Hey! I “sit” too! I am sorry to hear that you have a sickie at your house and that “she sad!” and all. We just got home from school and it is 8:35 pm. We went from school, to swimming, to my sister’s to pick up a lamp, to McDonald’s….ate in the car, to the PTSA meeting at school and (finally!) home again. I TIRED. I loved your post, it made me laugh out loud :)**
**and congratulations (!!!!) on your new sexy computer. How FUN!
Just the thought of the “I SAD” made me smile with empathy and want to swoop over and give you such a hug. Poor little sick kid!
Honestly, the stuff you manage to come up with when you say you’re a tangled snarl of “I got nothing” is nothing short of amazing. Shoot some of that my way, chickie! LOVE!
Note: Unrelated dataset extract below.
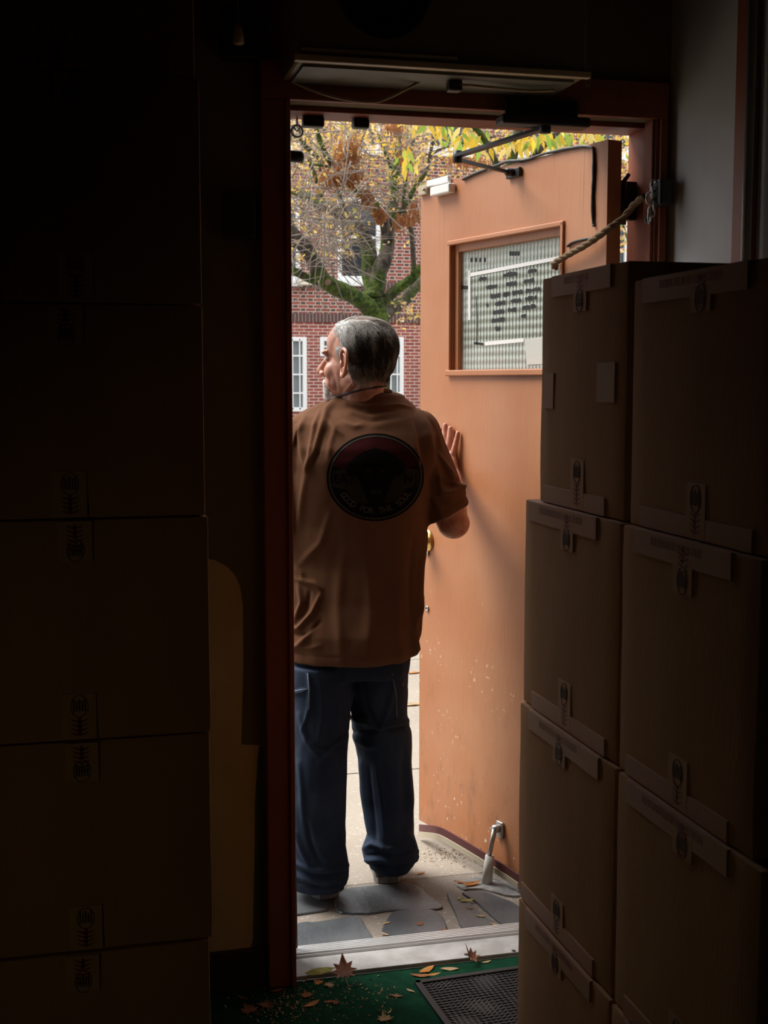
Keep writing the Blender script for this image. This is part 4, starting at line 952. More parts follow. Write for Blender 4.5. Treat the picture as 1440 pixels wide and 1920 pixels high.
# ------------------------------------------------------------------ the man in the doorway
random.seed(3)
man = empty('person', (.80, 3.50, 0), 'grey-haired person in brown t-shirt and jeans standing in the doorway, hand on the door', 'person')
VD = Vector((.222, .975, 0)); RD = Vector((.975, -.222, 0)); UZ = Vector((0, 0, 1))
def ball(bm, c, r, rot=None, sub=3):
    M_ = Matrix.Translation(c) @ (rot.to_4x4() if rot is not None else Matrix()) @ Matrix.Diagonal((*(r if hasattr(r, '__len__') else (r, r, r)), 1))
    bmesh.ops.create_icosphere(bm, subdivisions=sub, radius=1, matrix=M_)
def cap(bm, a, b_, ra_, rb_, n_=None):
    a, b_ = Vector(a), Vector(b_); L = (b_ - a).length; t = (b_ - a) / L; u_ = t.orthogonal().normalized(); v_ = t.cross(u_); seg = 20
    prof = []
    for k in range(6): q = math.pi / 2 * (1 - k / 5); prof.append((-math.sin(q) * ra_, math.cos(q) * ra_))
    for k in range(6): q = math.pi / 2 * k / 5; prof.append((L + math.sin(q) * rb_, math.cos(q) * rb_))
    rings = [[bm.verts.new(a + t * z_ + (u_ * math.cos(w_) + v_ * math.sin(w_)) * max(r_, 1e-4)) for w_ in (2 * math.pi * k / seg for k in range(seg))] for z_, r_ in prof]
    for p, q in zip(rings, rings[1:]):
        for k in range(seg): bm.faces.new((p[k], p[(k + 1) % seg], q[(k + 1) % seg], q[k]))
    bm.faces.new(rings[0][::-1]); bm.faces.new(rings[-1])
def loft(bm, rings_, seg=40):
    """rings: (centre, axis_a, axis_b, a, b, power)"""
    rr = []
    for c, A, B, a, b_, pw in rings_:
        ring = []
        for k in range(seg):
            w_ = 2 * math.pi * k / seg; x, y_ = math.cos(w_), math.sin(w_)
            x = math.copysign(abs(x) ** pw, x); y_ = math.copysign(abs(y_) ** pw, y_); ring.append(bm.verts.new(c + A * x * a + B * y_ * b_))
        rr.append(ring)
    for p, q in zip(rr, rr[1:]):
        for k in range(seg): bm.faces.new((p[k], p[(k + 1) % seg], q[(k + 1) % seg], q[k]))
    bm.faces.new(rr[0][::-1]); bm.faces.new(rr[-1])
def fuse(bm, vox, it=4, fac=.5):
    bmesh.ops.recalc_face_normals(bm, faces=bm.faces[:]); me = bpy.data.meshes.new('tmp'); bm.to_mesh(me); bm.free()
    o = bpy.data.objects.new('tmp', me); C.objects.link(o)
    m_ = o.modifiers.new('r', 'REMESH'); m_.mode = 'VOXEL'; m_.voxel_size = vox; m_.adaptivity = 0
    if it: s_ = o.modifiers.new('s', 'SMOOTH'); s_.factor = fac; s_.iterations = it
    dg = bpy.context.evaluated_depsgraph_get(); dg.update(); r_ = bpy.data.meshes.new_from_object(o.evaluated_get(dg)); bpy.data.objects.remove(o); bpy.data.meshes.remove(me); return r_
def get(me): a = np.empty(len(me.vertices) * 3); me.vertices.foreach_get('co', a); return a.reshape(-1, 3)
def normals(me): a = np.empty(len(me.vertices) * 3); me.vertices.foreach_get('normal', a); return a.reshape(-1, 3)
def setco(me, a): me.vertices.foreach_set('co', a.ravel()); me.update()
def seglines(X, Y, lines, facing):
    """height field of crease ridges given as image polylines (x, y); returns metres along the normal"""
    d = np.zeros(len(X))
    for pts, wd, amp in lines:
        best = np.full(len(X), 1e9); tb_ = np.zeros(len(X)); n_ = len(pts) - 1
        for i in range(n_):
            ax, ay = pts[i]; bx_, by = pts[i + 1]; dx, dy = bx_ - ax, by - ay; L2 = dx * dx + dy * dy
            t = np.clip(((X - ax) * dx + (Y - ay) * dy) / L2, 0, 1); q = np.hypot(X - ax - t * dx, Y - ay - t * dy)
            m_ = q < best; best = np.where(m_, q, best); tb_ = np.where(m_, (i + t) / n_, tb_)
        env = np.clip(np.sin(np.pi * np.clip(tb_ * .9 + .05, 0, 1)), 0, 1) ** .5
        d += amp * np.exp(-(best / wd) ** 2) * env
    return d * facing
def vnoise(P, s, seed):
    return np.array([noise.noise(Vector((p[0] * s[0] + seed, p[1] * s[1], p[2] * s[2]))) for p in P])

# --- head frame: f forward, l towards his left ear
fdir = Vector((-.731, .682, 0)).normalized(); ldir = Vector((-fdir.y, fdir.x, 0)); HC = atY(668, 668, 3.49); HC = Vector((HC.x, 3.49, 1.543))
TILT = Matrix.Rotation(R(-3), 3, ldir)
MH = Matrix((fdir, ldir, UZ)).transposed()           # local (f, l, z) -> world
def hp(f_, l_, z_): return HC + MH @ Vector((f_, l_, z_))
body = bmesh.new()
def hb(c, r, yaw=0, pit=0): ball(body, hp(*c), r, MH @ Matrix.Rotation(yaw, 3, 'Z') @ Matrix.Rotation(pit, 3, 'Y'))
hb((-.020, 0, .030), (.096, .074, .080)); hb((.030, 0, .040), (.056, .060, .058)); hb((-.045, 0, .000), (.062, .060, .062))
hb((.028, 0, -.040), (.060, .056, .072)); hb((.036, 0, -.086), (.046, .040, .026)); hb((.070, 0, -.100), (.020, .020, .017))
hb((.000, .030, -.062), (.040, .026, .030)); hb((.000, -.030, -.062), (.040, .026, .030))
for sg in (-1, 1):
    hb((.080, sg * .026, .016), (.012, .024, .008)); hb((.058, sg * .034, -.036), (.024, .022, .026)); hb((.070, sg * .030, -.003), (.012, .014, .011)); hb((.103, sg * .012, -.043), (.010, .008, .008))
    hb((.055, sg * .028, -.068), (.026, .020, .024))
cap(body, hp(.086, 0, .008), hp(.119, 0, -.036), .008, .0115); hb((.098, 0, -.046), (.014, .010, .008))
hb((.090, 0, -.066), (.012, .024, .007)); hb((.088, 0, -.078), (.012, .022, .007)); hb((.080, 0, -.058), (.016, .026, .014))
# neck, shoulders, trunk (under the shirt)
NB = Vector((.805, 3.53, 1.395))
cap(body, NB, hp(-.028, 0, -.02), .070, .058); cap(body, NB + Vector((0, .03, .0)), hp(.012, 0, -.075), .060, .040)
for a, b_, r_ in (((.030, .052, -.045), (.02, .0, -.15), .013), ((-.045, .045, -.050), (-.06, .05, -.13), .012)): pass
q = hp(-.035, .050, -.040); cap(body, q, Vector((.775, 3.55, 1.40)), .020, .022)
for a_, r_ in (((.745, 3.53, 1.355), .040), ((.88, 3.53, 1.355), .040)): cap(body, NB, a_, .055, r_)
SL = Vector((.622, 3.52, 1.312)); SR = Vector((.965, 3.49, 1.335))
cap(body, (.69, 3.53, 1.27), (.90, 3.52, 1.28), .085, .085); cap(body, (.79, 3.53, 1.25), (.79, 3.53, 1.05), .125, .120); cap(body, (.79, 3.53, 1.05), (.78, 3.53, .90), .12, .11)
cap(body, (.71, 3.50, .85), (.685, 3.47, .5), .07, .05); cap(body, (.865, 3.54, .85), (.885, 3.55, .5), .07, .05); cap(body, (.685, 3.47, .5), (.69, 3.49, .10), .05, .038); cap(body, (.885, 3.55, .5), (.895, 3.57, .12), .058, .040)
cap(body, (.70, 3.47, .07), (.69, 3.62, .05), .035, .035); cap(body, (.895, 3.57, .08), (.91, 3.72, .05), .035, .035)
cap(body, SL, (.69, 3.52, 1.29), .052, .06); cap(body, SR, (.90, 3.51, 1.30), .052, .06)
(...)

Love the footnotes! Love the idea of having a sexy new computer. Love the way you describe your brain and the thoughts that come from it. I have those days too, only not with a “I SAD” two year old clinging, but rather with a fuzzy kitty who won’t let me out of his sight and gives me a “why are you moving” look whenever I get off the couch.
Thanks for the laughter!!
Here it is, days later, and so I know you’re over your mully grubs, but I am just too excited over your new, well earned computer! Cooperative technology just makes life a little easier.
And for many, many thousands of fans, purple and yellow go together quite well (LSU). I am non sporty, I can’t believe I thought of that, but take it as an assurance that your brain isn’t too wonky after all. 🙂
I have so been there. YERPLE. The perfect description.